The last time the Stooges experienced a surge of popularity was in the early ’80s, when they received a star on the Hollywood Walk of Fame and the novelty song The Curly Shuffle caught on, says Greg Lenburg, 56, co-author (with twin brother Jeff and Moe’s daughter, Joan Howard Maurer) of a new edition of the 30-year-old The Three Stooges Scrapbook. As he observes: “Hardly a day goes by when you don’t hear their name get dropped.” That includes political debate, of course.
Defining the Stooges as living cartoons who get smacked and then get right back up, brother Jeff considers their humor more timeless than such contemporaries as Abbott and Costello. “They deal with social ills and issues in their films,” he says. “Everyday things like plumbing or how they were suspicious of high society.” Both Lenburgs, however, have mixed feelings about the Farrelly-ized update.
“I’m a little leery,” Jeff says. “The one movie that was similar was The Little Rascals from 1994. That was pretty painful. I’m not saying this will be like that. Just that there is trepidation among loyalists.”
Even Dylan’s a fan
Boomers such as the Rhode Island-raised Farrellys, who religiously watched the Stooges after school on Boston TV, remain the most steadfast fans. Even some celebrities have confessed their allegiance to the trio.
Take Bob Dylan, who has revealed himself to be a 70year-old Stooge-aholic.
“We love Bob Dylan,” Peter Farrelly says. “We contacted his people to use one of his songs, and turns out he is a big Stooges fan.” Which is how his Just Like Tom Thumb’s Blues ended up on the film’s soundtrack.
The Farrellys are worried that the heroes of their adolescence might just fade away without a big-screen revival.

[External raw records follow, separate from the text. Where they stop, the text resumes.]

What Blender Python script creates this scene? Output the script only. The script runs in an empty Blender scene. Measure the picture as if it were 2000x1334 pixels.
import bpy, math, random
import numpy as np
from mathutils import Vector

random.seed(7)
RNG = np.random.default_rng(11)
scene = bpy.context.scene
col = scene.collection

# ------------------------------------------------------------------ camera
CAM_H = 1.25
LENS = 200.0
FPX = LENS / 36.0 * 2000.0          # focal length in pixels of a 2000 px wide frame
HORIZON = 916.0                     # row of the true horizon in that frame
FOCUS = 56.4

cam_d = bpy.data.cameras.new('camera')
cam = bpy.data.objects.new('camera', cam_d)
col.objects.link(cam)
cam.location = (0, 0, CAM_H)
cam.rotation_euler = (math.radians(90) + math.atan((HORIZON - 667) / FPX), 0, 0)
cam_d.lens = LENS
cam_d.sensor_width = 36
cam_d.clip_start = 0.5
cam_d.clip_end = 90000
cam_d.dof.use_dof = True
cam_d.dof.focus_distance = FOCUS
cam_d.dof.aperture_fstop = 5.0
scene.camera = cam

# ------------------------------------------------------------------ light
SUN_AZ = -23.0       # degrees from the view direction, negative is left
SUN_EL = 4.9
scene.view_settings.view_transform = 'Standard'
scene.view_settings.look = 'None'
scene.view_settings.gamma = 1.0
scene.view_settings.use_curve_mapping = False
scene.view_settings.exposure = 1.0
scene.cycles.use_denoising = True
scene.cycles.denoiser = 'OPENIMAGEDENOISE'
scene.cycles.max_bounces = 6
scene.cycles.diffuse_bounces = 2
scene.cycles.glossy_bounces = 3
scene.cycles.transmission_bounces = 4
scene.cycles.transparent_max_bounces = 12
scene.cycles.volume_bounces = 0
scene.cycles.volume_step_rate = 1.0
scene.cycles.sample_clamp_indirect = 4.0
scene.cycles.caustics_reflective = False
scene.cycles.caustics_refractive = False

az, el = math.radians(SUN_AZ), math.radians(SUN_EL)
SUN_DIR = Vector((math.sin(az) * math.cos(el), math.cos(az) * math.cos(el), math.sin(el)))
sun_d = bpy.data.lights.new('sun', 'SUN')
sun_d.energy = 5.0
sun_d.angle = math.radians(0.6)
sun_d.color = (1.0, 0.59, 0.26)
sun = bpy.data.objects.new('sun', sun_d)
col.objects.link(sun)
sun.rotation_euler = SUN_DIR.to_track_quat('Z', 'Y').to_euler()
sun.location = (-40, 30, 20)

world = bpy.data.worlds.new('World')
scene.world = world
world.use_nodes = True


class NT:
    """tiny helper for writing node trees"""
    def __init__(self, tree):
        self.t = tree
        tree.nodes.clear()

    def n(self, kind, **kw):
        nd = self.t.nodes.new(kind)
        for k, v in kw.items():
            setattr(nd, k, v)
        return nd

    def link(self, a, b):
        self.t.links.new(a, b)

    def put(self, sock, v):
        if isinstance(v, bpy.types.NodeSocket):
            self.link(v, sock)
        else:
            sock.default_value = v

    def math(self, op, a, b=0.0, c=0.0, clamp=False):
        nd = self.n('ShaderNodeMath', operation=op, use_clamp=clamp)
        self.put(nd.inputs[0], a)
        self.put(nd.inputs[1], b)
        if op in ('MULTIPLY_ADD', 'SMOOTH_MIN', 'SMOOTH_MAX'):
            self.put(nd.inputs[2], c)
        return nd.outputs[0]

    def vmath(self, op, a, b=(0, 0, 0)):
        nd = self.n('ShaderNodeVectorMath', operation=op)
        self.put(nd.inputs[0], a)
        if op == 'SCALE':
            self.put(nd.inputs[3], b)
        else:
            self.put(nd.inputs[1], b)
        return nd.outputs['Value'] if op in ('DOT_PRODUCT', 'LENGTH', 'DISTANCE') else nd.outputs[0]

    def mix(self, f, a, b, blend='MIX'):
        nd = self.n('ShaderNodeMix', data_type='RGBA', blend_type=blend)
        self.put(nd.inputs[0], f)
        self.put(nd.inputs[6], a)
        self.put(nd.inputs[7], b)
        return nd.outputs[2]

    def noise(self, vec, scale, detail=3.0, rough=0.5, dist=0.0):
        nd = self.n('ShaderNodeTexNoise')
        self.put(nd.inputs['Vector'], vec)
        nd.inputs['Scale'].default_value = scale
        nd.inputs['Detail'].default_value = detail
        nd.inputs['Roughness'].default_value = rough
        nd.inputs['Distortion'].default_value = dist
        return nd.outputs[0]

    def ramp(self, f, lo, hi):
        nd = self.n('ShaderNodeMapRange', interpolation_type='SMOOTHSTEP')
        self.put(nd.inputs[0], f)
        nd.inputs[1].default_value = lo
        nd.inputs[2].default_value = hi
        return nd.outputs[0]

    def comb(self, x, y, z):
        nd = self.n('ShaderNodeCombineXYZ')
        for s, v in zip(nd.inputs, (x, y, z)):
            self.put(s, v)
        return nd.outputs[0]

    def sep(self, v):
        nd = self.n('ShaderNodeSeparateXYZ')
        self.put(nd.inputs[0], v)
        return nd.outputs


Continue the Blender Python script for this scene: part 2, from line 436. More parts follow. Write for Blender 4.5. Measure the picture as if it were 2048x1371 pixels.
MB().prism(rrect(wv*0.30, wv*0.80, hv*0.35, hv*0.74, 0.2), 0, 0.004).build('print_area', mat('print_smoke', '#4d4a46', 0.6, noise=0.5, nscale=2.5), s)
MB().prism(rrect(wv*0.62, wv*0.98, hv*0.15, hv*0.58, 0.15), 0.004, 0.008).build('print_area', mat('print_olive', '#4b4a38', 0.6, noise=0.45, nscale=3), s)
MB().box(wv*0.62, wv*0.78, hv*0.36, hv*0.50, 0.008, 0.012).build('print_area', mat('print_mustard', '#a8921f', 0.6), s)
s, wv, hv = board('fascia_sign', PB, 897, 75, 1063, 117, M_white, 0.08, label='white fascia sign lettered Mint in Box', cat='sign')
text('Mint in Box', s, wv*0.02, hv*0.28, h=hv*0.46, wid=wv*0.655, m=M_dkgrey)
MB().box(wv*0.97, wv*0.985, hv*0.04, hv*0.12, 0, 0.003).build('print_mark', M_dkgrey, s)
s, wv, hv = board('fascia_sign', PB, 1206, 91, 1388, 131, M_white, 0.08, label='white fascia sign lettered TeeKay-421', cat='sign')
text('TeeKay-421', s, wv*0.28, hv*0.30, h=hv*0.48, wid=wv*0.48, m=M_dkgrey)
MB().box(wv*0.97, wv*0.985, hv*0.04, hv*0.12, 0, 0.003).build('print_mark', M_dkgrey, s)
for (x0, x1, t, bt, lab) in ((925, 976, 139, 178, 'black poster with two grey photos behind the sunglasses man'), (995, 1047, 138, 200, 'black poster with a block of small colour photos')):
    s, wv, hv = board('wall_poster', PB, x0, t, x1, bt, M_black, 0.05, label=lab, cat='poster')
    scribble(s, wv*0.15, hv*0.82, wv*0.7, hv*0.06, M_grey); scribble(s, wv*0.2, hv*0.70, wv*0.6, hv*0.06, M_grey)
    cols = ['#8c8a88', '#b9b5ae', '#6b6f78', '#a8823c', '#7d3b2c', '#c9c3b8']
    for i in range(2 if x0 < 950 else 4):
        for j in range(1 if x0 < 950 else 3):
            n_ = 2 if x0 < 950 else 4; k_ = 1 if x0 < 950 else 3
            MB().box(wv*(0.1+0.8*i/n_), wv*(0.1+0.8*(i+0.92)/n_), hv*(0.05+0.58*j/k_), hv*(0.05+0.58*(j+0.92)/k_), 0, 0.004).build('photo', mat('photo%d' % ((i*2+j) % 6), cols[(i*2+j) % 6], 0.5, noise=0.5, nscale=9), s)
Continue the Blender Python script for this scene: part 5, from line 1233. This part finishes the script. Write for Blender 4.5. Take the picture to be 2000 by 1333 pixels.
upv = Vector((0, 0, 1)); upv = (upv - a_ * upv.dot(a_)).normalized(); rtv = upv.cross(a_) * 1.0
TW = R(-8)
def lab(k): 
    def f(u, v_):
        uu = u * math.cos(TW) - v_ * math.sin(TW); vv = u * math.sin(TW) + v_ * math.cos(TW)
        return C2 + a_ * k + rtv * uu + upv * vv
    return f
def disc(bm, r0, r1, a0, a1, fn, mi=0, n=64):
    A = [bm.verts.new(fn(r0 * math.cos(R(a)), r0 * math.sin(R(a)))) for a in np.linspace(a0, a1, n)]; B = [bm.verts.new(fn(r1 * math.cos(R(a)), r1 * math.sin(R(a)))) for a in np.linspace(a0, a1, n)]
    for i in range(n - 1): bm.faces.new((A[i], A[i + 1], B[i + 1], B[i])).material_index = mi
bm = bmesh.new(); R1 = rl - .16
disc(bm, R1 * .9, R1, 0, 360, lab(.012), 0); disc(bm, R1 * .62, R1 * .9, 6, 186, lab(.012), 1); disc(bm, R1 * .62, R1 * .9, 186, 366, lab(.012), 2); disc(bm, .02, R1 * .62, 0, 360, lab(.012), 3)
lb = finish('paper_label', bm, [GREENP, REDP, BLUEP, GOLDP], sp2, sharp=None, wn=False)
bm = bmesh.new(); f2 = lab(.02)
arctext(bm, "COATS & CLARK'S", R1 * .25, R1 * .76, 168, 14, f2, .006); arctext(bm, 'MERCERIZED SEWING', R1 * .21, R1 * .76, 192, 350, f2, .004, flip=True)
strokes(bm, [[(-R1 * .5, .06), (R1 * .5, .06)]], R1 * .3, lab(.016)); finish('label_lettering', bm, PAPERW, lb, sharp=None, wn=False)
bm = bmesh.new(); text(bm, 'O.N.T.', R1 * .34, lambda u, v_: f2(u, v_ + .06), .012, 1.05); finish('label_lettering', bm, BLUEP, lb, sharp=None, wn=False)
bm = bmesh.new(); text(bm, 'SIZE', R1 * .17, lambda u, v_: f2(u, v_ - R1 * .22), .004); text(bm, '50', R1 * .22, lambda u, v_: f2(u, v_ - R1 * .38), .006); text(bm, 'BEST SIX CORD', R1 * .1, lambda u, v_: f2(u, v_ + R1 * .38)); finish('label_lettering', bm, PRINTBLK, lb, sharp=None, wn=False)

“My daughter, Apple, who is 11, has friends who aren’t aware of them,” Peter says. Part of the brothers’ own dedication is to acknowledge the artistic contributions of the Stooges and what they stood for.
“We always felt the Stooges were never given the treatment they deserved,” Peter says. “They were decidedly Class B. The Marx Brothers and Laurel and Hardy were Class A. They only were allowed to headline feature films very late in their career in the ’60s, when it was all but over. It irritates us when the purists out there go, ‘How dare you remake the Three Stooges?’
“I feel they will be looking down on us with smiles,” especially since the Farrellys made sure to inject some heartwarming emotion amid the honks emitted from the squeezed bosom belonging to Sofia Vergara of Modern Family.
Perhaps the most open-minded person is Maurer, 85, whose granddaughter Caroline ( who also happens to be Moe’s greatgranddaughter) plays one of the nuns.
Judging from the trailers, Maurer — who was invited to the premiere — says: “I thought they had the moves down. In certain instances, I thought I caught a glimpse of my dad.”
She is pleased that at least in some way, her father’s legacy is being carried on in a featurelength movie. “He was extremely — I don’t want to say jealous — upset that Abbott and Costello did features and studio chief Harry Cohn only allowed the Stooges to do shorts because he made so much money off them. Deep down, my dad would have loved to have been a dramatic actor. For him, this is an honor.”